--- Aim of the task ---
From the entries below, extract every line that includes the word "script".

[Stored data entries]
>> begin

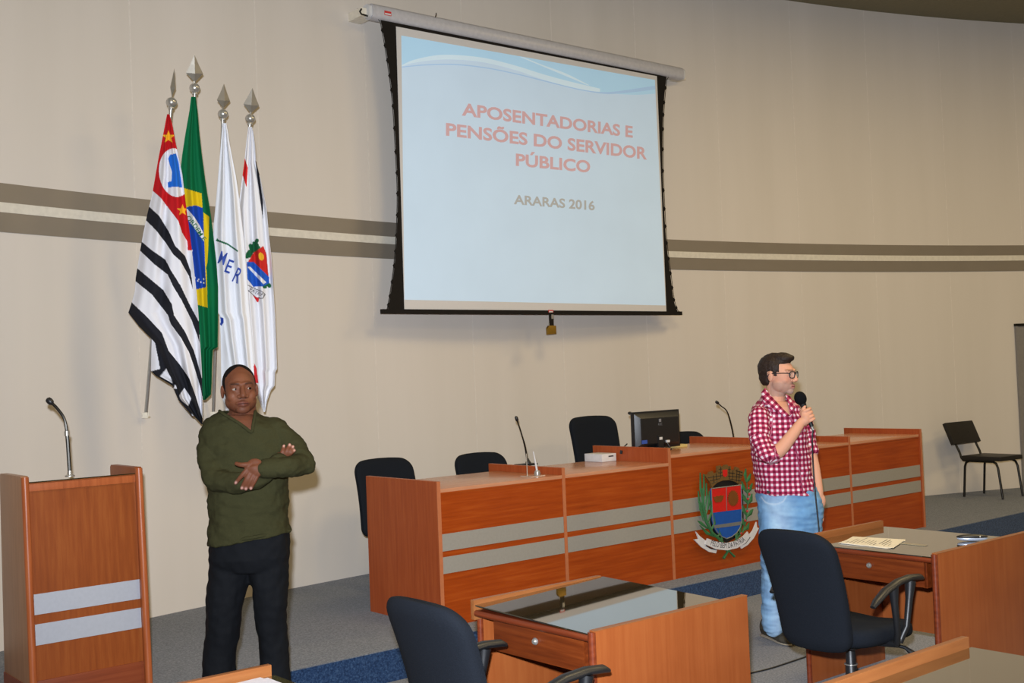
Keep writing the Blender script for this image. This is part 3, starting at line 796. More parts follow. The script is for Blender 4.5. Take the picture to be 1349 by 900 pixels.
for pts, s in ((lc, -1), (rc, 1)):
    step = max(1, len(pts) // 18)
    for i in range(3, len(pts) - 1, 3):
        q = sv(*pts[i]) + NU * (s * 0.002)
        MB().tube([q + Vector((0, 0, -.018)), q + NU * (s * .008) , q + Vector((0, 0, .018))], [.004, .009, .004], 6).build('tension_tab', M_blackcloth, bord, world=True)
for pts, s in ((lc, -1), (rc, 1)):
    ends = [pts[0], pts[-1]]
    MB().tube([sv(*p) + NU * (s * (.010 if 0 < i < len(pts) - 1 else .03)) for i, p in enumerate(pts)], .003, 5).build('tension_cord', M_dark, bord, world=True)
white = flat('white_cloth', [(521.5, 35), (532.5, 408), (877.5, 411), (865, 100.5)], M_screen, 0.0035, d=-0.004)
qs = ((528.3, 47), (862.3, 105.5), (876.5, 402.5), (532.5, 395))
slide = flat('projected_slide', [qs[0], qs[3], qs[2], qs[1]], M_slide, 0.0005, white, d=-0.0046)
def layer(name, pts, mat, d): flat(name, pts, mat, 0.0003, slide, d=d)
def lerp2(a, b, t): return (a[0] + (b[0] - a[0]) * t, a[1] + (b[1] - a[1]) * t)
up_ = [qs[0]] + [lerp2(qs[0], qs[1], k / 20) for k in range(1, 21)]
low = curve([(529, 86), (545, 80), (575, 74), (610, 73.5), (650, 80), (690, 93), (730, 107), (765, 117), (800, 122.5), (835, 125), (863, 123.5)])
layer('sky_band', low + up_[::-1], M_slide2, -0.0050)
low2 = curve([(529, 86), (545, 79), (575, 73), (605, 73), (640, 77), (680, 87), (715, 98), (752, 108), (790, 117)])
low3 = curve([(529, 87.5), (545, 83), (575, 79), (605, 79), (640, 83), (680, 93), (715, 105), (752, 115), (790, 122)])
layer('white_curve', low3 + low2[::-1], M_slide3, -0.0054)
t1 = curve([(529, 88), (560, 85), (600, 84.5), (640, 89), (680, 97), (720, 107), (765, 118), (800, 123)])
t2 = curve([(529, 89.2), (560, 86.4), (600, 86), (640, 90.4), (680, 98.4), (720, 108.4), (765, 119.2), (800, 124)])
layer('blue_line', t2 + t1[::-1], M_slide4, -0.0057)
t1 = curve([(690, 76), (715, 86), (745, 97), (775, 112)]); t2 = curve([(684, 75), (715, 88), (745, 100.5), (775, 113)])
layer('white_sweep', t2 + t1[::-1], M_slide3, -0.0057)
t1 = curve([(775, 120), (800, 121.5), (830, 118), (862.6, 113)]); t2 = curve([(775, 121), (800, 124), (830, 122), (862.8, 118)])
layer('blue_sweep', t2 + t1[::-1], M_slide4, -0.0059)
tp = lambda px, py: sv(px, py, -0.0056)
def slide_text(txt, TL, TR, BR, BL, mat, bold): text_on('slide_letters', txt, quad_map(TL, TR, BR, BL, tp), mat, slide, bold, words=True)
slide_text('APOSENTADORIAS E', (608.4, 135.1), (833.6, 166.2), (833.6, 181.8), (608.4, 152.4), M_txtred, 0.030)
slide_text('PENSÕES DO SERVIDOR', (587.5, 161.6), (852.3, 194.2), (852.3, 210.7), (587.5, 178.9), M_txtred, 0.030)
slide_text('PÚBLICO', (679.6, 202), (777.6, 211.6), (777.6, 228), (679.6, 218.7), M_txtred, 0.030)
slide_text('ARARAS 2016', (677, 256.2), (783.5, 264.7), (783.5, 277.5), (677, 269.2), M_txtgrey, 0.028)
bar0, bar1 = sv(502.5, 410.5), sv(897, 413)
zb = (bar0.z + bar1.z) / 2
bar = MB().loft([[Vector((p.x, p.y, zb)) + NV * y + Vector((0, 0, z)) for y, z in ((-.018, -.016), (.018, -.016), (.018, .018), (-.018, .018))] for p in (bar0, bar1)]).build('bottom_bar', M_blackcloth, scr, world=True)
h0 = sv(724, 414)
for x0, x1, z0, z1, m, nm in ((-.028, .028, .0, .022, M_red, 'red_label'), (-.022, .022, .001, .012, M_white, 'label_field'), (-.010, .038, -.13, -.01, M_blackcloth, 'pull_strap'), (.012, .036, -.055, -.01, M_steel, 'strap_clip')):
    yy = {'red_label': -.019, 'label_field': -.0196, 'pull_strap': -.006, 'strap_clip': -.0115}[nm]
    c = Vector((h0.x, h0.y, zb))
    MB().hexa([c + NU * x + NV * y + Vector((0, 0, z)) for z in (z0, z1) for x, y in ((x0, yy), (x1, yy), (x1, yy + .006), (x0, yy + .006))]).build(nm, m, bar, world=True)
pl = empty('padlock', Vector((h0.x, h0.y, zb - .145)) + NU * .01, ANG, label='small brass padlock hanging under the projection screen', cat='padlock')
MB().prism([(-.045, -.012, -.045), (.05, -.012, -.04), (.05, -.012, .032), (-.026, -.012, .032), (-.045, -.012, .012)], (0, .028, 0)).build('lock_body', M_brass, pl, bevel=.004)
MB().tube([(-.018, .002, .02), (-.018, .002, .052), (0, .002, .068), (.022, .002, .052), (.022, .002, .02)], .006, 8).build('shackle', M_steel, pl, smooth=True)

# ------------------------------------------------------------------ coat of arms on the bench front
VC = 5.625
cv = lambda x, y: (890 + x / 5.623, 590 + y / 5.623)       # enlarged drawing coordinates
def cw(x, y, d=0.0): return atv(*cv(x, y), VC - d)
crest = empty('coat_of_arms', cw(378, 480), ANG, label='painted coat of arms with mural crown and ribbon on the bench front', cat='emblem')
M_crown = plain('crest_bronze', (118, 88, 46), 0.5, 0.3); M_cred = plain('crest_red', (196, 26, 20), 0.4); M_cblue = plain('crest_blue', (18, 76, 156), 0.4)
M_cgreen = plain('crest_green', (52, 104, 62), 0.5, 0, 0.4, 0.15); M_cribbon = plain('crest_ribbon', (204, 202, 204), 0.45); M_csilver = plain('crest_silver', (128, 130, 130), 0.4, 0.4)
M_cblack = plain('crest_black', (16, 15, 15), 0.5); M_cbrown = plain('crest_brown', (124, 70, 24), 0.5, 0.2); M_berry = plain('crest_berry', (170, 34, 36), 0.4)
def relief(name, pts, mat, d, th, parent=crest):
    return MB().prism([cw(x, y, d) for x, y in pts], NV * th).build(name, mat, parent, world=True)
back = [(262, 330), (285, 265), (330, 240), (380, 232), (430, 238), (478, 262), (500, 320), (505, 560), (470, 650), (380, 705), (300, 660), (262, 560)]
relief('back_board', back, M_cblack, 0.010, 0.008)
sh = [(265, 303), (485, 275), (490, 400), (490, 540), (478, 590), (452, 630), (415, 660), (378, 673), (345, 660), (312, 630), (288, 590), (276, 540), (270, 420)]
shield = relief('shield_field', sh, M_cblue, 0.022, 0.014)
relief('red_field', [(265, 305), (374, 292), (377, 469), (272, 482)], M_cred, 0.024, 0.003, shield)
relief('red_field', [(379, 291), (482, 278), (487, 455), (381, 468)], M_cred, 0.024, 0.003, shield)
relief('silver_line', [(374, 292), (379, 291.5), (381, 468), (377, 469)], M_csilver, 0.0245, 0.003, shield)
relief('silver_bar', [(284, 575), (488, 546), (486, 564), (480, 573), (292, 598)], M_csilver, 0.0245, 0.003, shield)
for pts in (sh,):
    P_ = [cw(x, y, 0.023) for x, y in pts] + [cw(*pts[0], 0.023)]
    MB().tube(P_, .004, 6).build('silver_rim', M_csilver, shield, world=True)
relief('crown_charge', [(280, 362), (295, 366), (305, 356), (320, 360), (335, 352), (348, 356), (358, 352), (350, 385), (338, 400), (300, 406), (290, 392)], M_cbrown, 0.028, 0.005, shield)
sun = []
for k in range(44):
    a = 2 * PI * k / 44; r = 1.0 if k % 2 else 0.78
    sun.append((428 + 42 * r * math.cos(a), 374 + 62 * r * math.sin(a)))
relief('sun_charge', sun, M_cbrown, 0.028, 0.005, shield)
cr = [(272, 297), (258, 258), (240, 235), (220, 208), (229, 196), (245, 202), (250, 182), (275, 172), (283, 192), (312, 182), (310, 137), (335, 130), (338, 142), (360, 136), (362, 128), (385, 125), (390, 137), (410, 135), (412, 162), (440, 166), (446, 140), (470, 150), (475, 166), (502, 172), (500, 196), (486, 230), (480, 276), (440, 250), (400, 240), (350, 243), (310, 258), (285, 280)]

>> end
>> begin

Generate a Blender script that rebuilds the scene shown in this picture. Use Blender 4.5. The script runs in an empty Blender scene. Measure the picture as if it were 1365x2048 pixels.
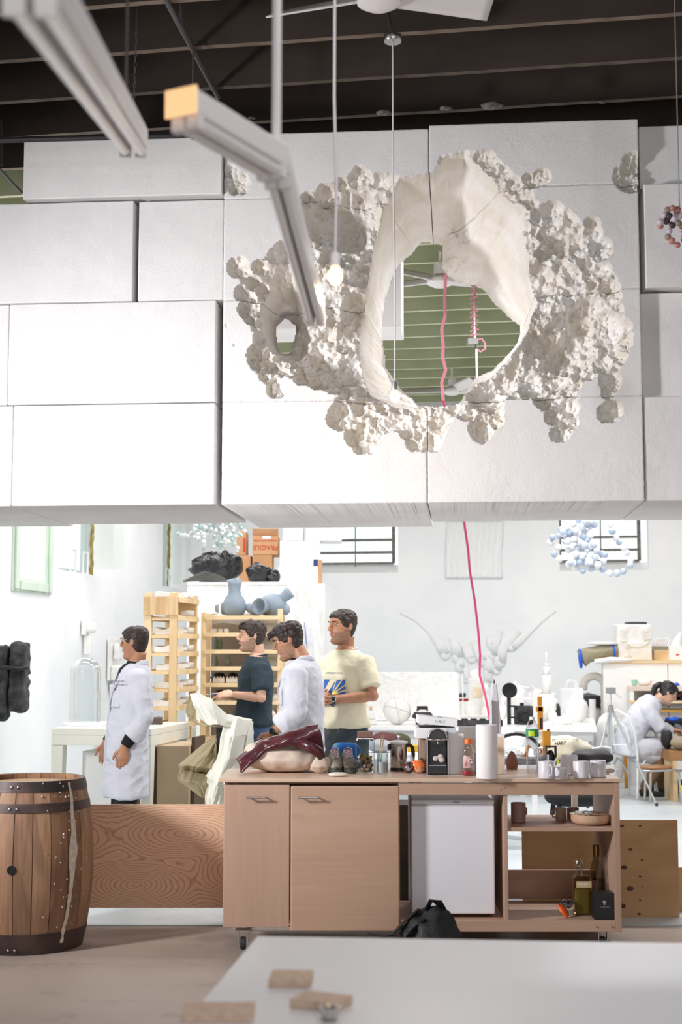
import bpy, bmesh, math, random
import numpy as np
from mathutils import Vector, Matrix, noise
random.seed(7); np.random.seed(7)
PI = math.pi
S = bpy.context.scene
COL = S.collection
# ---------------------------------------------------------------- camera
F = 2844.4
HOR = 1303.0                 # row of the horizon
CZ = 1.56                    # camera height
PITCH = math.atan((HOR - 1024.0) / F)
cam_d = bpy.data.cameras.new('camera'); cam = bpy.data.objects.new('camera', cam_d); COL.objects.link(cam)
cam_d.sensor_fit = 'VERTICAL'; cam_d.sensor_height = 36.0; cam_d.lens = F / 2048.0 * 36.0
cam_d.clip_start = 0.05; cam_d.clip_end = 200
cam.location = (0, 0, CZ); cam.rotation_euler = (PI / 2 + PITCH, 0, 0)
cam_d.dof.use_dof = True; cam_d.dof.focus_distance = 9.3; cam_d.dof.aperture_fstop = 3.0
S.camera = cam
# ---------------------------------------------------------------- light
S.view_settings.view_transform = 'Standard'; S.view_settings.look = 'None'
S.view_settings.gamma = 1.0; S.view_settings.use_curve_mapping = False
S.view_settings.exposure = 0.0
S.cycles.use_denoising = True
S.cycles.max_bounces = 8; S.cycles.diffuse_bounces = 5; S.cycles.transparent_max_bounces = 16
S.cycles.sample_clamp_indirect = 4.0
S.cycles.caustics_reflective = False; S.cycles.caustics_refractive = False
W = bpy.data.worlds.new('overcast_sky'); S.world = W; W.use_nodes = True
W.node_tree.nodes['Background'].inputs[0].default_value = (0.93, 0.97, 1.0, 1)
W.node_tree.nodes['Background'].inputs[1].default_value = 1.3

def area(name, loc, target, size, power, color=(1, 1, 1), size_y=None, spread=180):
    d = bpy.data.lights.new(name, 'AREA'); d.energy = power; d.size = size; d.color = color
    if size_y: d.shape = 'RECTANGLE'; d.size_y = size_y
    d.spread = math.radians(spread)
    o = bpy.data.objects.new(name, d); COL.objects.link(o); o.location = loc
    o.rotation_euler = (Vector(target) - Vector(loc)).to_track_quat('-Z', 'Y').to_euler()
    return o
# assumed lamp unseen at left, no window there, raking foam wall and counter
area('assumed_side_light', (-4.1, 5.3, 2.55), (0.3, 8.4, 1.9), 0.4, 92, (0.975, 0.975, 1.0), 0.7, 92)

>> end

--- Task response ---
Keep writing the Blender script for this image. This is part 3, starting at line 796. More parts follow. The script is for Blender 4.5. Take the picture to be 1349 by 900 pixels.
Generate a Blender script that rebuilds the scene shown in this picture. Use Blender 4.5. The script runs in an empty Blender scene. Measure the picture as if it were 1365x2048 pixels.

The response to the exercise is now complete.